**Records provided**
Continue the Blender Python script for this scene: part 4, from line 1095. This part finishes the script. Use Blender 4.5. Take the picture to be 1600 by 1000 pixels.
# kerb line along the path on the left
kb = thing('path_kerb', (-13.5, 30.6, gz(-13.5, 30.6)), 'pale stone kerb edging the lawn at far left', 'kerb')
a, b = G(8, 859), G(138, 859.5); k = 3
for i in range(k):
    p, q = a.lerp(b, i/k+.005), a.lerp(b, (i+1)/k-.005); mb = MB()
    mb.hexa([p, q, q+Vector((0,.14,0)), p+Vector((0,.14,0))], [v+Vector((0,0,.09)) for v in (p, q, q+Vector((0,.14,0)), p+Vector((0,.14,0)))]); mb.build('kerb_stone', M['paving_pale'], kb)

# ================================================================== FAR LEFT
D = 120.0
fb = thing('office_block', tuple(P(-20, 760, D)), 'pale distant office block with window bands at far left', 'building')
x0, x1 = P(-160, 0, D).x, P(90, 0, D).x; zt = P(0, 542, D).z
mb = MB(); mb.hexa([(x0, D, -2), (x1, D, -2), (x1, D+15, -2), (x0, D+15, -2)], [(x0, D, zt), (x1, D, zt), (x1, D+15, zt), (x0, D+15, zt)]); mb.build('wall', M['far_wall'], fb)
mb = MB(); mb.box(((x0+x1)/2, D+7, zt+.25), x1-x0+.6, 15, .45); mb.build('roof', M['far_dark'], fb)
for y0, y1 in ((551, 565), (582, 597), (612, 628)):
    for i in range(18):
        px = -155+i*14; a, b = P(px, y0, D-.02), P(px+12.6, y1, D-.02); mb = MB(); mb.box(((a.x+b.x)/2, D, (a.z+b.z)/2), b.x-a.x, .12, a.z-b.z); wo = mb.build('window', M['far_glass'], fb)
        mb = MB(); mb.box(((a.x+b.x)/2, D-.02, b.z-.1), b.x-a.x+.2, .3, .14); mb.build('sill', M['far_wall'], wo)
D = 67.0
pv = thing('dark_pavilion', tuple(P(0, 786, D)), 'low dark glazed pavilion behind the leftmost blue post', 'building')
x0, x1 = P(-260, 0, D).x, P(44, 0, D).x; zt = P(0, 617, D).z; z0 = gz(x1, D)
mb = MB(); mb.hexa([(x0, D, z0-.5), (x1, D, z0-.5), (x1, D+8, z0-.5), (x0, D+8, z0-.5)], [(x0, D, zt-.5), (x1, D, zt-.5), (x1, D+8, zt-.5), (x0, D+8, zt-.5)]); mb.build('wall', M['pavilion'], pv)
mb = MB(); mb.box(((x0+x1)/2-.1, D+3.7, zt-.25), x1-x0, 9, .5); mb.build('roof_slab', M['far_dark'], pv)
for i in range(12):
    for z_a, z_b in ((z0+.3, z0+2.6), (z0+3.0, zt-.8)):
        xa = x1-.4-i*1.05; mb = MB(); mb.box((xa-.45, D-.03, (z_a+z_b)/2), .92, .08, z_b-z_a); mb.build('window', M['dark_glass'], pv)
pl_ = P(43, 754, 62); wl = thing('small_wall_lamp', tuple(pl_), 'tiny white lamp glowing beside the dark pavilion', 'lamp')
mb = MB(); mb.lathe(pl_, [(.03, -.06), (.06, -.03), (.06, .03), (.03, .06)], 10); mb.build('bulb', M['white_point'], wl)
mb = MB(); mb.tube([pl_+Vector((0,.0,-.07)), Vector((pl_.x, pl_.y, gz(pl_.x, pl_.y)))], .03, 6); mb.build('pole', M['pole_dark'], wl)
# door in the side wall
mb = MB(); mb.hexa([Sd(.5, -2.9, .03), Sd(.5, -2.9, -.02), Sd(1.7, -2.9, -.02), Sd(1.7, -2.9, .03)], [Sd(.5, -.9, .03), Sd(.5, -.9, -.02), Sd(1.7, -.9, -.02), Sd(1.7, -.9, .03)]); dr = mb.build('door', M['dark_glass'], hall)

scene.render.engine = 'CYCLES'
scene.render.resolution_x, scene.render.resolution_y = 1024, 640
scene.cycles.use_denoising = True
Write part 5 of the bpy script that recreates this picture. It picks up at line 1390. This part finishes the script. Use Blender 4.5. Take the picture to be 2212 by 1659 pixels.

**Set exercise**
Check every line for "pixels" and show the ones that have it.

**Output below**
Continue the Blender Python script for this scene: part 4, from line 1095. This part finishes the script. Use Blender 4.5. Take the picture to be 1600 by 1000 pixels.
Write part 5 of the bpy script that recreates this picture. It picks up at line 1390. This part finishes the script. Use Blender 4.5. Take the picture to be 2212 by 1659 pixels.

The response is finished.